As The Political Compass points out, the old terms don’t express much helpful information:
The old one-dimensional categories of ‘right’ and ‘left’, established for the seating arrangement of the French National Assembly of 1789, are overly simplistic for today’s complex political landscape. For example, who are the ‘conservatives’ in today’s Russia? Are they the unreconstructed Stalinists, or the reformers who have adopted the right-wing views of conservatives like Margaret Thatcher ?
On the standard left-right scale, how do you distinguish leftists like Stalin and Gandhi? It’s not sufficient to say that Stalin was simply more left than Gandhi. There are fundamental political differences between them that the old categories on their own can’t explain. Similarly, we generally describe social reactionaries as ‘right-wingers’, yet that leaves left-wing reactionaries like Robert Mugabe and Pol Pot off the hook.
How’d you come out?
Tags: Political+Compass, Libertarian, Authoritarian, Obama, McCain, socialist, capitalism, free market, progressive, communist, Liberal, Conservative, Left, Right, Monte Asbury
Well I come out more or less where you are and close to Mike Gravel and Dennis Cucinich. I think my exact result is over on Facebook somewhere.

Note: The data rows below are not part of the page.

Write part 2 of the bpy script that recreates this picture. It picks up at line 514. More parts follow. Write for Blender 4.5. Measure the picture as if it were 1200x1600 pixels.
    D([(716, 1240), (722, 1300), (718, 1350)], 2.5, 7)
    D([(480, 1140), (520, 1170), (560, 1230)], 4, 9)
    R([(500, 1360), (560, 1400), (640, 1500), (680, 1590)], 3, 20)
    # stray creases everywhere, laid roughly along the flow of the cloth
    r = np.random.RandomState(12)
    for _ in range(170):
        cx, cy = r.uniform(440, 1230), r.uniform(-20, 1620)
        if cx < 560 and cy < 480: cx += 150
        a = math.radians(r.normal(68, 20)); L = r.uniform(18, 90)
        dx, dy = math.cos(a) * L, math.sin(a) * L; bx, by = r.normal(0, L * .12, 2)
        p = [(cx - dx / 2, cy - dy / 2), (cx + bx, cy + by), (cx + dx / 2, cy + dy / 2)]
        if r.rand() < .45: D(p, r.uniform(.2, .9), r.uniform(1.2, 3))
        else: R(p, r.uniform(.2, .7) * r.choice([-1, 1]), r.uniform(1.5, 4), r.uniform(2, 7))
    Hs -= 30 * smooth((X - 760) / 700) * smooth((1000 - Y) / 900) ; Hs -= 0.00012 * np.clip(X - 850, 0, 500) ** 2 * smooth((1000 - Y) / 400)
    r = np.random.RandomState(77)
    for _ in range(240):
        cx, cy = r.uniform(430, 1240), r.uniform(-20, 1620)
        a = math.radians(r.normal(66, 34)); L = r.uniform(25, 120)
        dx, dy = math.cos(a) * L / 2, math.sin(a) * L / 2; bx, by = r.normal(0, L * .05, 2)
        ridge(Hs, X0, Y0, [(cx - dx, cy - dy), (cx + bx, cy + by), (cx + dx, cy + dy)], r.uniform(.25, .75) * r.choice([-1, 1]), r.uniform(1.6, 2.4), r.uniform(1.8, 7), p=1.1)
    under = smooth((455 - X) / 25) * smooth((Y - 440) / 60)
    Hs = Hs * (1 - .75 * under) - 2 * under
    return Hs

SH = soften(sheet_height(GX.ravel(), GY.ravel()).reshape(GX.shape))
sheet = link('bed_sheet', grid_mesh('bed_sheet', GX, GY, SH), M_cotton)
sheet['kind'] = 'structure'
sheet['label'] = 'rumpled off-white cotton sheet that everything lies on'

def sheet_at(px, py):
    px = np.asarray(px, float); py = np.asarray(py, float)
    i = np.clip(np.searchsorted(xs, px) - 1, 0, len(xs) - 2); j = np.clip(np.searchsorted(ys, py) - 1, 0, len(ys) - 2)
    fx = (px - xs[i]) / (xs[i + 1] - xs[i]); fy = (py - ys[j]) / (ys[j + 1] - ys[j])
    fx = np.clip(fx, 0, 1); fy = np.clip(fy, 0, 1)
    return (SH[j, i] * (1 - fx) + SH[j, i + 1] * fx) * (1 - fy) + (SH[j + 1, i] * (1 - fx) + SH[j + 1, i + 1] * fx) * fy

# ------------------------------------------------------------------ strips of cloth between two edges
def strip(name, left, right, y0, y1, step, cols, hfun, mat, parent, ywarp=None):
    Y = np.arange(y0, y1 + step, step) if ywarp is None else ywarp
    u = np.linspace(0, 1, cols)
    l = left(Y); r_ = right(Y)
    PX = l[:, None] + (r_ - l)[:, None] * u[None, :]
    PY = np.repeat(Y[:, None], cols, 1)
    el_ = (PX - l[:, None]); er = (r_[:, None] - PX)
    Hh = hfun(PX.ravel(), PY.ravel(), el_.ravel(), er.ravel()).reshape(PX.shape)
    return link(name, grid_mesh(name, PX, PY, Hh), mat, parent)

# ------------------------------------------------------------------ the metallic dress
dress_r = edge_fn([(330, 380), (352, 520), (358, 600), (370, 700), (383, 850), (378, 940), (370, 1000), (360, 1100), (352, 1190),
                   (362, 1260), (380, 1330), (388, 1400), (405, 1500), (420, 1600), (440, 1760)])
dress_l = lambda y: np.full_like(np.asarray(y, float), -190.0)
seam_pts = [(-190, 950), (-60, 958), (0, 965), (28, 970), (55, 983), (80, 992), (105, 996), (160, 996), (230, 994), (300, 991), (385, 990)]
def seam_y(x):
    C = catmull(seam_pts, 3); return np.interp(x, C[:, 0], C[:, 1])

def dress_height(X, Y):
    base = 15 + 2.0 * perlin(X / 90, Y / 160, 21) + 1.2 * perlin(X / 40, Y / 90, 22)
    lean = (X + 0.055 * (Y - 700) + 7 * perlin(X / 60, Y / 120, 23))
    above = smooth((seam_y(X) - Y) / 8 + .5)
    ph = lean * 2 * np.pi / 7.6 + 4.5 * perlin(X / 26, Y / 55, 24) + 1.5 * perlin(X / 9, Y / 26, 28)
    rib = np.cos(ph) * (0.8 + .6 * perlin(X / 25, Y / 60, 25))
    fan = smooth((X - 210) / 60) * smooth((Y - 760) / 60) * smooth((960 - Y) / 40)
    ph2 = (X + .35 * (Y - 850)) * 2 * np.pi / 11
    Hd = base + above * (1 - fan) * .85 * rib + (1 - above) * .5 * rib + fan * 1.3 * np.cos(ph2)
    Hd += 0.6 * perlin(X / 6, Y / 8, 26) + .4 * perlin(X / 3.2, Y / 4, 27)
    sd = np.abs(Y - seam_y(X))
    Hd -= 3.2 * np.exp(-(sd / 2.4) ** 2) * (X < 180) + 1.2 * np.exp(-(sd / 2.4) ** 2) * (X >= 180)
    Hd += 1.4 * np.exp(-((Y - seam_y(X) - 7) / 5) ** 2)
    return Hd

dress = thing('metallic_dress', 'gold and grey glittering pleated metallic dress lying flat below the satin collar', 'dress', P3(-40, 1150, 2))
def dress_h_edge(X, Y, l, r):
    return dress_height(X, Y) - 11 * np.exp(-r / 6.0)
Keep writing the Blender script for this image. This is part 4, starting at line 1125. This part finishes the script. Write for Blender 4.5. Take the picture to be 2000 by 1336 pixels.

But I see all the other US presidential candidates belong to the authoritarian right — not much of a choice, is there?
Monte says: Yes, that authoritarian bent was one of the helpful illustrations of the chart for me; I hadn’t quite thought in those terms. And even the libertarian candidate is on the authoritarian side of the mid-line! Wonder why that is.
Steve
January 30, 2008 at 5:58 am
My point exactly, and the reason for expanding our definitions away from the old terms alone. I would hope to see them as a starting point, rather than an end in themselves.
Monte
January 28, 2008 at 9:56 pm
I really don’t like these kind of labels much, cause as soon as you say “I’m a liberal,” or “I’m a conservative,” people have their concept of what that means, and it may be far from what you actually are. I think we try to label people to make them into neat categories, but people are far too complicated to be categorized.
Labels also tend to smother conversation. Labels allow us to think we don’t need to think about anything anymore becuase we know what we think about liberals or conservatives, etc.